The lead conversion rate is a major component of the ROI calculation. Don’t drop the ball on tracking or you’ll risk under-reporting the impact of the show.

Data Matters

Strong data management and effective analysis offers tremendous insights into your event marketing program over time. Tracking touch points along the customer journey illustrates whether prospects are visiting with you multiple times before turning into customers:

  • Did you meet someone at a show last spring and finally close the deal at an event in the fall?
  • Did a recent lead have 6 calls and meetings with sales before closing?
  • Do prospects that see a demo at a show close faster than leads from other sources?

Data tracking can also help you understand how trade shows and events contribute to your relationships with industry analyst and media. It may take a while before they decide to cover you. They may need to see you repeatedly to understand that your company is a viable force in the business.

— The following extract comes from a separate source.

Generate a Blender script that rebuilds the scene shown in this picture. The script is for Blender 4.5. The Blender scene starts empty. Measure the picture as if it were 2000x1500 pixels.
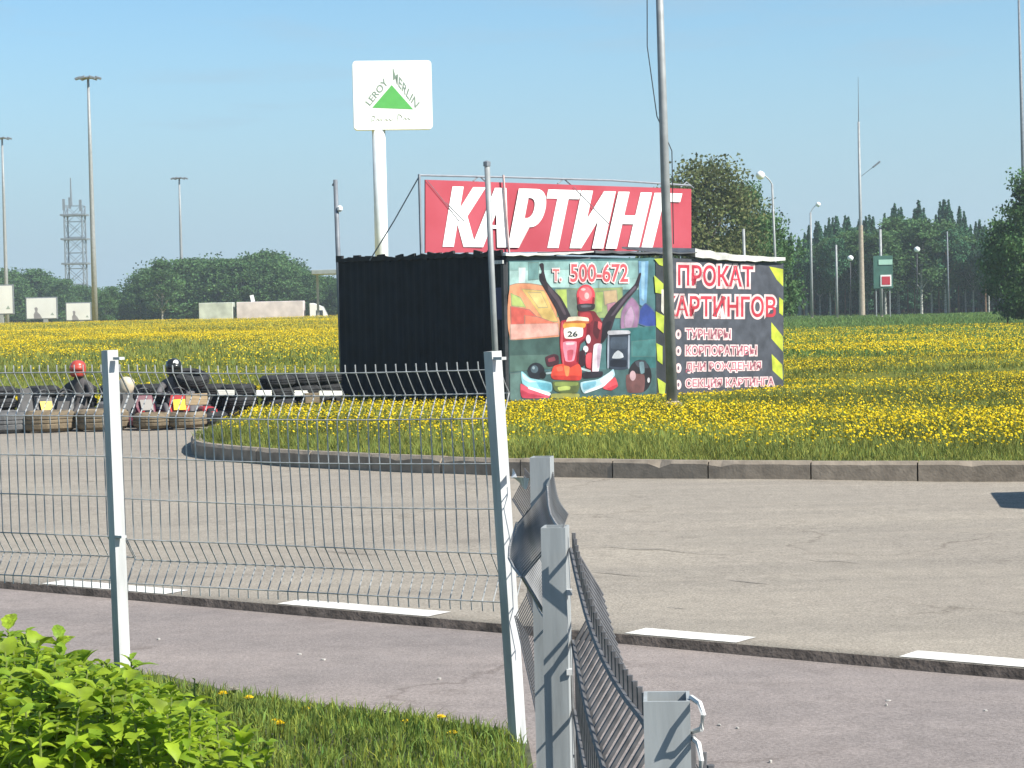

Finally, effective tracking of the results from individual shows helps you to distinguish between those that yield the best results and those that don’t bear fruit. If you attend 4-5 shows a year, for example, and discover that only two or three are driving high conversions or significant lead generation, it might make sense to drop the others.

I know this sounds like an off a lot of work, but if you want to get the best results from your investment and trade shows, everything I’ve described is important.

An exhibit company or trade shows firm can help with several aspects of event marketing. In addition to the traditional booth creation and graphic production, some offer advisory and consulting services to ensure you have a good plan and a strong presence.

If the firm you work with doesn’t provide these services and you don’t have in-house staff with the capabilities, consider engaging a marketing consultant to create your event marketing strategy and help you with trade show execution. The increase in trade show ROI will make the investment worthwhile.